Las afrentas semanales del PP obedecen a una estrategia calculada de
desgaste en la que todo vale con tal sirva al resultado del desprestigio del
gobierno, personalizado ya con un término ad
hominem, el “sanchismo”. No solo el PP ha contribuido de manera eficaz a
ese desprestigio. Los errores del gobierno han sido amplificados por una
derecha mediática y atizados por una casta económica que, en líneas generales,
se encuentran más cómodas bajo gobiernos de derecha. Pero esas campañas se han
tejido frecuentemente con bulos y falsedades, en la más pura línea de
desinformación trumpista.
Una de las mayores incoherencias de la democracia es que permite que los
ataques más virulentos al sistema sean los que proceden de las estructuras
mismas que son partícipes y garantes de ese sistema.
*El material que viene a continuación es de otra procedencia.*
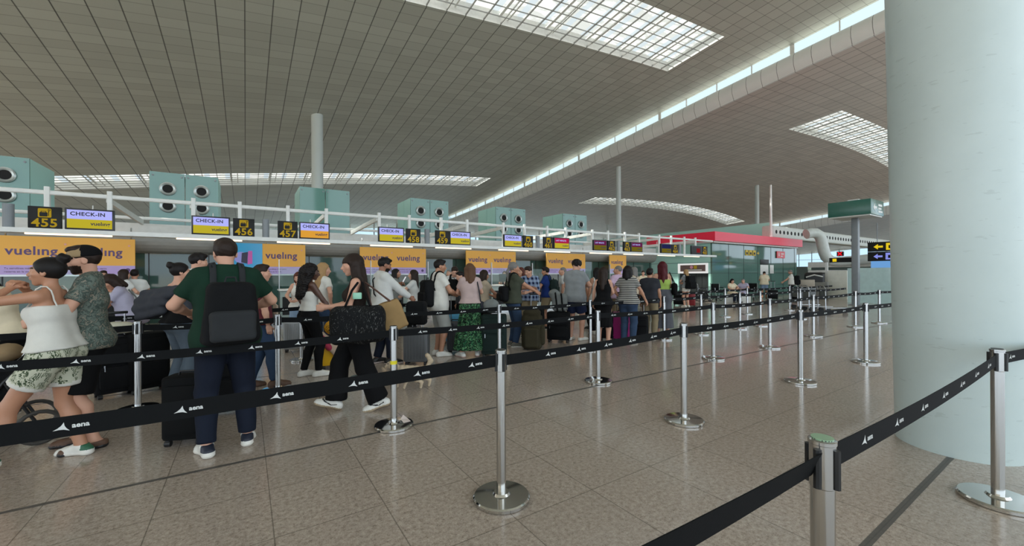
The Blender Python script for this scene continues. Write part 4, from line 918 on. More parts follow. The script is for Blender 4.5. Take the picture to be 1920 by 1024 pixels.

Cuando VOX y el alma más
reaccionaria del PP critican los derechos de los colectivos LGTBI, niegan la
violencia machista, abominan del cambio climático, expresan sus ideas racistas
y xenófobas, pugnan por derogar las leyes de memoria democrática o airean los
ritos más rancios de una España que algunos creíamos olvidada, no hacen sino
socavar los cimientos de la democracia y crear un mundo en el que la
“postverdad” y el populismo se acaban adueñando de la opinión pública y
cuestionando las reglas del sistema en su conjunto.